Single‐Pixel Color‐Tunable QLEDs Based on Solution‐Processed Stacked P–i–n–i–p Heterostructures and Their Potential Applications for High‐Resolution Displays

ABSTRACT

To achieve high pixel density displays, a color tunable quantum dot light‐emitting diode (R/G‐QLED) based on stacked p‐i‐n‐i‐p heterostructures has been invented. It integrates red and green light on one sub‐pixel, reducing the red (R) and green (G) area in traditional RGB three sub‐pixel arrangement techniques. The designed R/G‐QLEDs are achieved by sequentially preparing conventional red and inverted green QLED units on the same substrate by the solution‐processing method, sharing a layer of ZnMgO nanoparticles as the common electron generation layer.
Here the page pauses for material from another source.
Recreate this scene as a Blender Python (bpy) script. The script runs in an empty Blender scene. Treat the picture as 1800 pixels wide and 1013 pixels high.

Under alternative current (AC) bias, the device enables selective and independent emission of red and green light with high luminance, achieving wide gamut color tuning from red (0.69, 0.30) to green (0.23, 0.73) within a single pixel under controlled electrical modulation. The basic operating mechanism elucidated through transient electroluminescence and direct current (DC) bias analysis reveals efficient, polarity dependent carrier injection, and recombination in different luminescent units. Furthermore, by integrating the R/G‐QLED with a parallel blue QLED unit, we propose a simplified full‐color pixel concept with continuous spectral tunability. The proposed architecture offers significant advantages in structural simplicity, enhanced spatial utilization, and streamlined driving circuitry. This work establishes a promising pathway toward high‐pixel‐density, dynamically color‐tunable displays and intelligent lighting systems.